On the performance front, TechInsights suggests that Intel's 18A process may hold an advantage over TSMC's N2 and Samsung's SF2. However, this assessment is based on a methodology that extrapolates performance gains from past node transitions using TSMC's N16FF and Samsung's 14nm processes as baselines, which may introduce a degree of uncertainty.

Intel's 18A is expected to prioritise performance and power efficiency rather than maximising transistor density. Notably, it incorporates PowerVia, a backside power delivery network that could confer advantages in both performance and density over TSMC's N2, which lacks this feature. However, not all chips manufactured on 18A will necessarily make use of PowerVia.

TechInsights analysts suggest that chips produced on TSMC's N2 process will likely consume less power than those based on Samsung's SF2, reflecting TSMC's historical leadership in power efficiency. The extent to which Intel's 18A will compete in this regard remains to be seen, though it is expected to provide some benefits.
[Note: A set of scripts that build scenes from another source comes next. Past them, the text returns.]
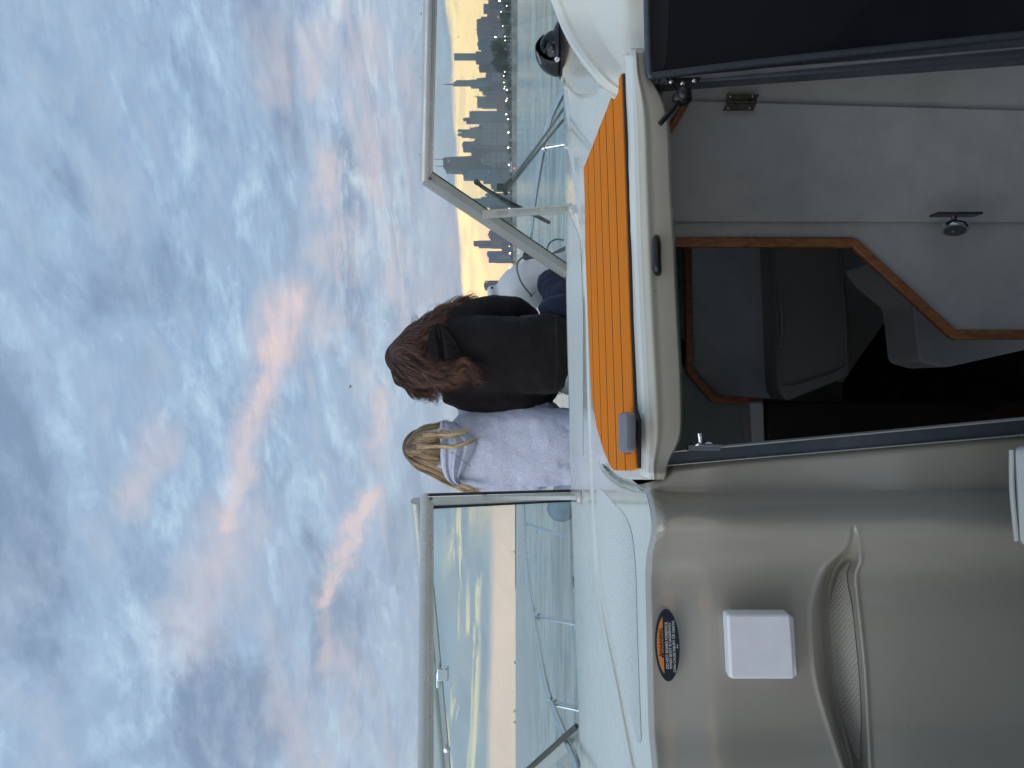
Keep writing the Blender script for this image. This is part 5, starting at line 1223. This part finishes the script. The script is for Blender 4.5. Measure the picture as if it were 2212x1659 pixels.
tb(mb, [I(992, 900, .02), I(1030, 892, .02), I(1090, 889, .02), I(1150, 891, .02), I(1185, 892, .12), I(1203, 912, .30), I(1203, 930, .42)], [.044, .056, .054, .058, .055, .046, .034])
h2 = cloth('hoodie', mb, GREYH, p2, .007, .050, .16, 4)
tx = bpy.data.textures.new('creases', 'MARBLE'); tx.noise_scale = .16; tx.turbulence = 9; tx.marble_type = 'SHARP'
d = h2.modifiers.new('creases', 'DISPLACE'); d.texture = tx; d.strength = -.007; d.mid_level = .5; d.texture_coords = 'LOCAL'
def hood_pt(s, v):
    # s across from right (0) to left (1); v from rim to the draped point
    top = sm([(0,958),(.12,951),(.3,949),(.5,950),(.7,953),(.85,965),(1,990)], s); bot = sm([(0,985),(.15,1003),(.3,1020),(.42,1036),(.55,1030),(.75,1008),(.9,992),(1,998)], s)
    y = sm([(0,908),(.12,914),(.5,966),(.85,1036),(1,1052)], s); yb = sm([(0,912),(.3,940),(.45,958),(.7,1000),(1,1052)], s)
    x = lerp(top, bot, v); yy = lerp(y, yb, v)
    e = min(1, 4*s)*min(1, 4*(1-s)); d = -.075-.11*e**.6*(1-.45*v**3)
    d += .016*exp(-((v-.17-.10*s)/.045)**2)*(.4+.6*s)+.006*sin(s*13+v*6)*(1-v)*e+.012*exp(-((v-.48-.28*s)/.05)**2)*s-.010*exp(-((v-.33-.2*s)/.07)**2)*s+.05*(1-min(1, v/.07))**2
    if v > .9: d += (v-.9)*.40
    return I(x, yy, d)
hood = gridmesh('hood', hood_pt, 70, 54, GREYH, h2, .010)
mb = MB(); mb.tube([hood_pt(.56+.0*k, .30+.55*k/8)+Vector((-.01*k/8*6, -.0015, 0)) for k in range(9)], .0011, 5); mb.build('hood_seam', mat('grey seam', (.16,.165,.20), .9), hood, True)
mb = MB()
tb(mb, [I(1265, 995, .0), I(1242, 1045, .12), I(1212, 1100, .28), I(1232, 1080, .38), I(1280, 1025, .54)], [.10, .085, .066, .056, .045])
tb(mb, [I(1265, 930, .0), I(1242, 922, .2), I(1218, 912, .42), I(1240, 922, .5), I(1284, 942, .60)], [.10, .082, .064, .056, .045])
mb.ball(I(1270, 962, .0), (.18, .13, .10))
cloth('trousers', mb, DENIM, p2, .010, .022, .09, 4)
for a in (I(1290, 1022, .58), I(1292, 942, .64)):
    mb = MB(); tb(mb, [a+Vector((0, -.06, 0)), a+Vector((0, .04, .005)), a+Vector((0, .15, -.01)), a+Vector((0, .19, -.012))], [.036, .046, .042, .024], 14, .8); mb.build('shoe', WHITEP, p2, True)
BLH = mat('blonde hair', rough=.40, spec=.4, fn=hair_fn((.30,.20,.13), (.95,.74,.46), (.17,.105,.065), .50, .25))
hr2 = cap('hair', hd2+Vector((0, -.004, .015)), (.084, .098, .095), mat('blonde hair roots', (.14,.09,.06), .8, spec=.1), p2)
G2 = [[I(877,979,-.01),I(884,996,-.02),I(900,1010,-.02),I(925,1022,-.03),I(950,1034,-.05),I(970,1046,-.07),I(995,1056,-.08),I(1020,1061,-.10),I(1045,1060,-.12)],
      [I(876.5,977,-.02),I(884,990,-.06),I(902,1004,-.08),I(928,1014,-.09),I(950,1024,-.10),I(962,1034,-.10),I(978,1046,-.10)],
      [I(876.5,975,-.03),I(886,985,-.09),I(904,994,-.12),I(928,1000,-.125),I(946,1006,-.125),I(956,1010,-.11),I(962,1012,-.10)],
      [I(876.5,974,-.04),I(886,978,-.11),I(905,982,-.135),I(926,984,-.14),I(944,986,-.135),I(954,988,-.12),I(960,988,-.11)],
      [I(876.5,972,-.04),I(886,969,-.11),I(905,966,-.135),I(926,966,-.14),I(944,966,-.15),I(954,966,-.14),I(960,966,-.12)],
      [I(876.5,970,-.04),I(886,960,-.10),I(905,950,-.13),I(926,946,-.135),I(944,944,-.15),I(954,944,-.13),I(960,944,-.11)],
      [I(877,968,-.03),I(886,952,-.07),I(903,938,-.09),I(925,930,-.10),I(944,926,-.11),I(956,926,-.10),I(962,924,-.09)],
      [I(877.5,966,-.01),I(887,948,-.03),I(902,932,-.04),I(920,922,-.04),I(940,917,-.05),I(958,909,-.03),I(972,905,-.01),I(980,905,.0)]]
hair('hair_strands', G2, 3200, hr2, BLH, .0011, 11, .0065, (.003, 9), 70, .003)
LA = [[I(905, 946, -.13), I(938, 941, -.165), I(958, 942, -.215), I(975, 941, -.225), I(1000, 936, -.225), I(1015, 924, -.21), I(1027, 900, -.19)], [I(905, 934, -.12), I(938, 931, -.155), I(956, 930, -.21), I(975, 933, -.222), I(996, 928, -.222), I(1012, 916, -.21), I(1020, 904, -.19)]]
hair('hair_lock', LA, 120, hr2, BLH, .0008, 21, .0075, (.002, 9), 16, .004)
LB = [[I(900, 970, -.14), I(936, 968, -.165), I(955, 968, -.215), I(985, 967, -.232), I(1010, 959, -.228), I(1028, 950, -.20), I(1040, 944, -.19), I(1060, 944, -.185)], [I(900, 958, -.14), I(936, 961, -.165), I(955, 963, -.215), I(985, 963, -.232), I(1010, 956, -.228), I(1028, 948, -.20), I(1040, 942, -.19), I(1056, 941, -.185)]]
hair('hair_lock', LB, 110, hr2, BLH, .0008, 22, .0045, (.0015, 9), 12, .0025)
LC = [[I(960, 1040, -.07), I(985, 1052, -.08), I(1010, 1059, -.09), I(1030, 1062, -.12), I(1052, 1058, -.13)], [I(960, 1036, -.09), I(985, 1048, -.10), I(1008, 1056, -.11), I(1028, 1060, -.13), I(1048, 1057, -.14)]]
hair('hair_lock', LC, 260, hr2, BLH, .0010, 23, .006, (.003, 9), 20, .005)

# lettering as real meshes
bpy.context.view_layer.update(); dg = bpy.context.evaluated_depsgraph_get()
for o in [o for o in bpy.data.objects if o.type == 'FONT']:
    me = bpy.data.meshes.new_from_object(o.evaluated_get(dg)); n = bpy.data.objects.new('lettering', me); COL.objects.link(n)
    n.parent = o.parent; n.matrix_basis = o.matrix_basis.copy(); bpy.data.objects.remove(o)
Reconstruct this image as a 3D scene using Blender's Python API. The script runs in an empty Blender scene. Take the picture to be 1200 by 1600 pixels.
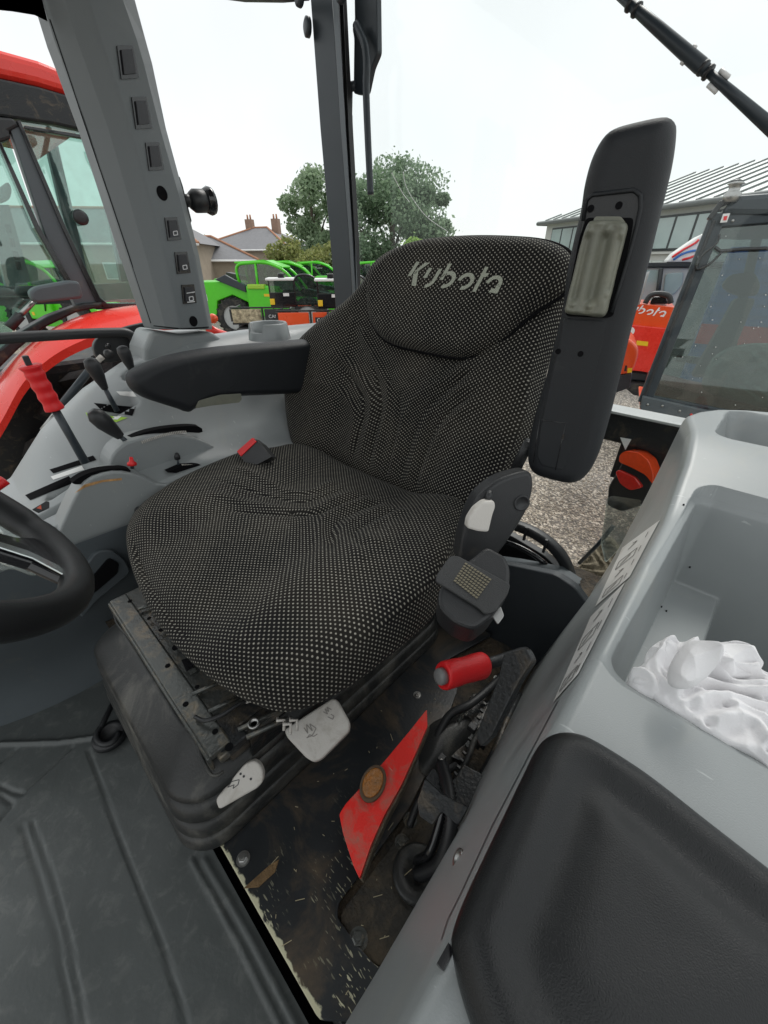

Intel's 18A is scheduled to enter mass production in mid-2025, coinciding with its Core Ultra 3-series 'Panther Lake' processors, which are due to be released later this year. In contrast, TSMC's N2 process is not expected to enter high-volume manufacturing until late 2025, with the first commercial products arriving no earlier than mid-2026 and broader market adoption anticipated by autumn 2026.

Samsung has yet to specify a precise timeline for SF2's high-volume manufacturing, only indicating a launch at some point in 2025.